The beginner version is on the left, the for lack of a better term advanced version is on the right. Both beers finished with brilliant clarity. The beginner version with extract is noticeably darker which exposes one of the limitations of malt extract. It is a byproduct of the production of extract at the factory. The beer will taste the same, you just can’t necessarily make “golden suds” if you are using extract exclusively.
The advanced version had a crisp hop aroma, complimented by a cracker-like aroma from the malt. The beginner version had more of an estery aroma from the ale yeast with a slight perception of alcohol. The relatively high strength of the beer probably caused the wort’s temperature to increase during fermentation causing more ale-like aromas and flavors.

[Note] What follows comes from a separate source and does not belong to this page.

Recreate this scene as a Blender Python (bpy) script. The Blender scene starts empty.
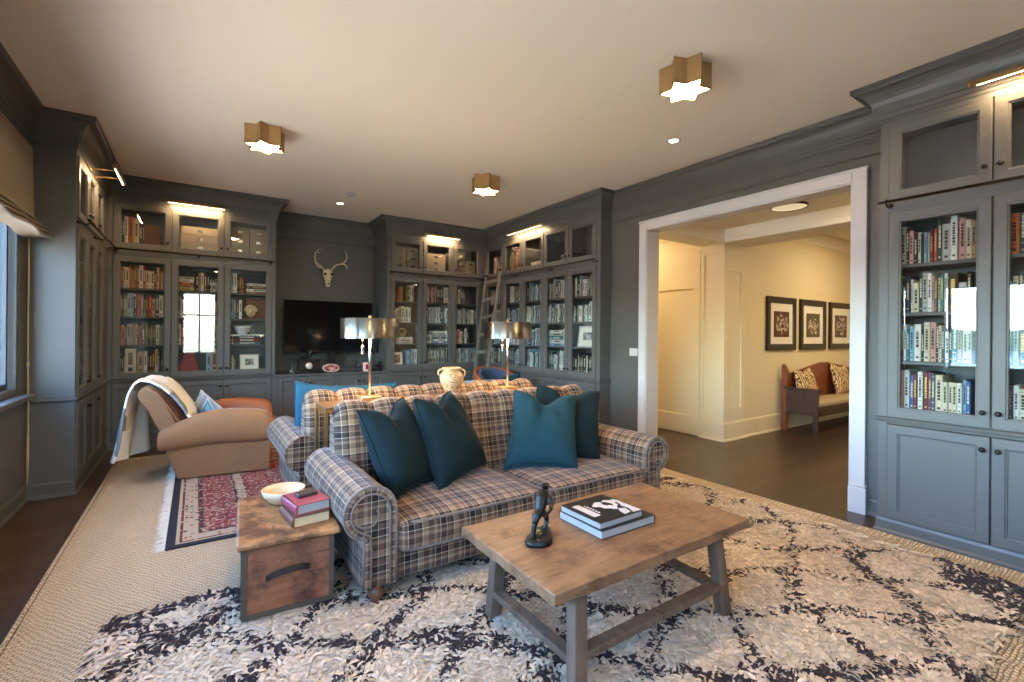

The advanced version had a clean and crisp flavor. It tasted like a fresh, Euro lager. It was decidedly light bodied. When brewing all-grain a brewer has much more control over the body of the beer than with extract brewing. The beer also finished much lighter than I had intended due to our poor brew-house efficiency. That is we did not extract as many fermentable sugars from the grain as we had expected.
Efficiency was not an issue with the beginner version since the extract already has all the sugars extracted. This made the beer decidedly maltier than the advanced version. There is a green apple flavor, not necessarily acetaldehyde, but it did give the beer a different flavor. The medium body and noticeable alcohol reminded me a little of Bud Ice. In hindsight the extract could have been dialed back a bit. A swamp cooler like I used when brewing The Sustenance would have helped make sure the fermentation temperature was at the lower end of the yeast’s range and given the beer a cleaner flavor. This isn’t to say the beer is bad, it just could have been better with a couple of adjustments.
After we brewed the Pa Lager my dad told me that Pa Chalifour actually dabbled in brewing himself with one of his neighbors. Homebrewing was probably still illegal in those days. I can only imagine what kind of beers they brewed and what kind of ingredients they used. It just makes brewing a beer in his memory that much more appropriate!